Wires still hang over city

Wires still hang over city
Monday June 9 2008 09:12 IST

Mohammed Sharrif and
Jayadevan P K

BANGALORE: In 1905, Bangalore became the first Indian city to be electrified.

A century later, safety hazards and deaths due to electrocution occur with greater frequency in the city than in other metros like Mumbai and Delhi.

The Bangalore Electricity Supply Company, BESCOM), the power company that boasts of following the best practices in the construction and maintenance of its distribution network, supplies electricity through poorly maintained overhead lines in the highly populated metro.

BESCOM, however, is not solely responsible; builders, who ignore all building norms, also contribute to the poor quality of the network.

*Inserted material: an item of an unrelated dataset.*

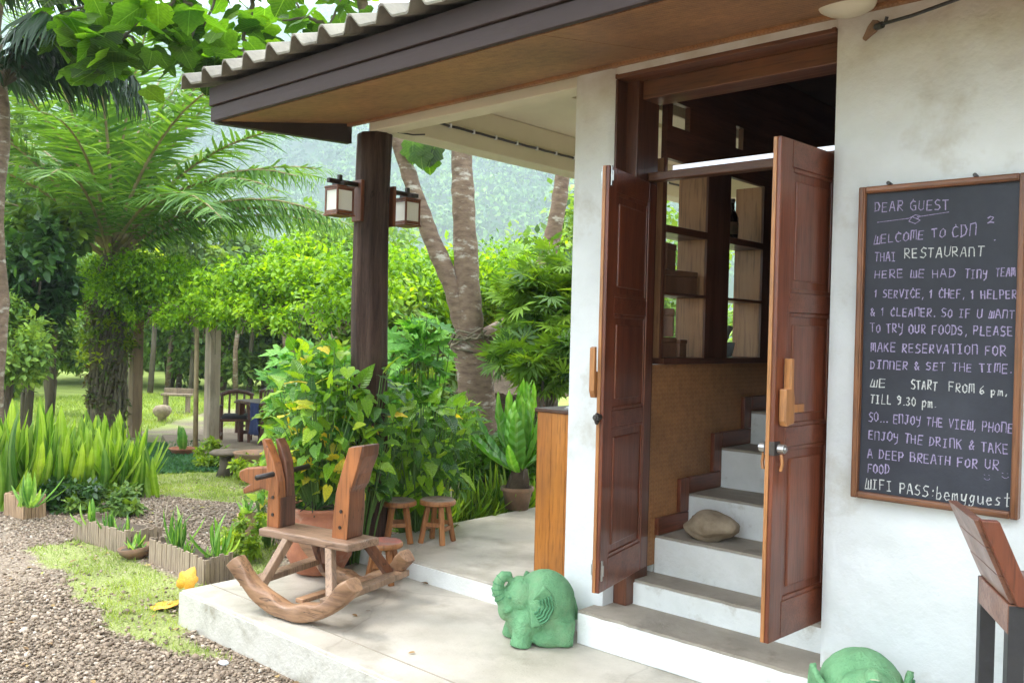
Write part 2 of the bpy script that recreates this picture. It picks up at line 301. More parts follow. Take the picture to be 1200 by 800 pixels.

Underground cabling, which is being followed in other metros, is safer. However, Thushar Girinath, Managing Director of BESCOM, says that the cost of laying underground cables is 5- 15 times higher than the overhead distribution system.

Underground cables are also environmentally invasive. He said, "We used to have one death on an average every month, but the last 6 months have been safer.

We will start ensuring safer practices with the line men.We are investing Rs 1 crore for safety material; we have formed a safety organisation, which will work independent of the operations team."

BESCOM regulations require that distribution in newer layouts be via underground cables or insulated overhead cables. Old lines will remain the same.

Some time back, the Karnataka Electricity Regulatory Commission, had ordered BESCOM to compensate the Environment Support Group: a complaint was made that electronic equipment was damaged as BESCOM had failed to provide power within the regulated voltage stream, thus damaging equipment.

BESCOM has laid underground cables in highly populated areas such as M G Road and Commercial Street.

However, many other areas like Cunningham Road, Queen’s Road, Cubbon Road and other centrally-located parts of the city have sagging lines which pass dangerously close to balconies.

There are also frequent short circuits and exposed conductors. Despite this, it appears that it will still be a while before the city’s entire network goes underground.